Dans le diptyque No beauty for me there where human life is rare (Pas de beauté pour moi là où la vie humaine se fait rare), que l'on a pu voir au cours de la saison théâtrale 1998-1999, la réflexion sur l'art contemporain et les lois du théâtre ainsi que la discussion sur l'art et la beauté occupent la place centrale, mais elles traduisent surtout la question de savoir comment conférer une forme à la beauté dans l'existence. Dans la première partie, qui présente sa version de Caligula, Lauwers se concentre sur le tyran, qui croit pouvoir détruire tout et tout le monde parce que cette attitude-là serait somme toute la vraie vie à proprement parler. Finalement, chez Lauwers, Caligula est à la recherche de sa propre mort. Dans la deuxième partie, Morning Song (Chant du matin), nous avons droit à l'histoire de Liliane Grandiflora et de sa famille, portrait plutôt tragi-comique de gens qui pensent qu'ils peuvent infléchir la vie d'une manière décisive et se retrouvent ainsi dans la mort.
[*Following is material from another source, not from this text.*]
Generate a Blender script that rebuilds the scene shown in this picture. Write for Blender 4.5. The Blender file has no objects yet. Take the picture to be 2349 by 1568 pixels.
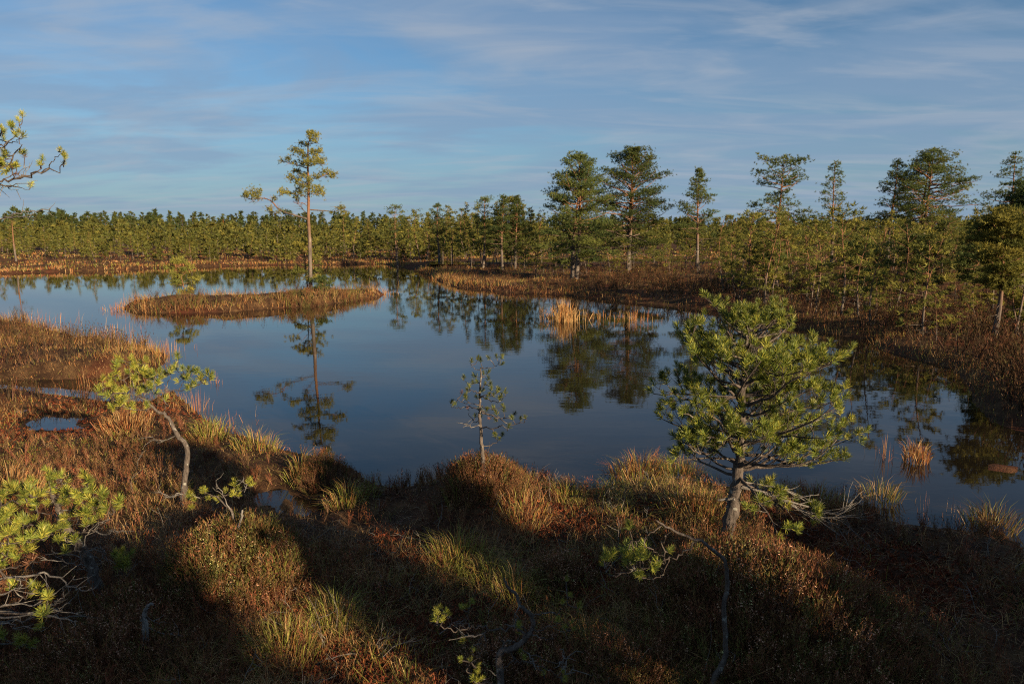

L'oeuvre théâtrale de Lauwers a évolué pas à pas. En 1979, il créa l'Epigonenensemble, rebaptisé assez vite Epigonentheater ZLV (Théâtre des épigones SDD (= sans direction de)). Ce groupe se composait de personnes qui, issues de diverses disciplines artistiques, abordaient le théâtre sans préjugés. L'Epigonentheater développait un langage gestuel très énergique. Les images assaillaient les spectateurs à un rythme inhabituel mais changeaient également d'intensité, comme dans une partition: des moments de répétition et de repos modéraient le flot d'images. En 1986, la compagnie de l'Epigonentheater ZLV changea à nouveau de nom et devint la Needcompany.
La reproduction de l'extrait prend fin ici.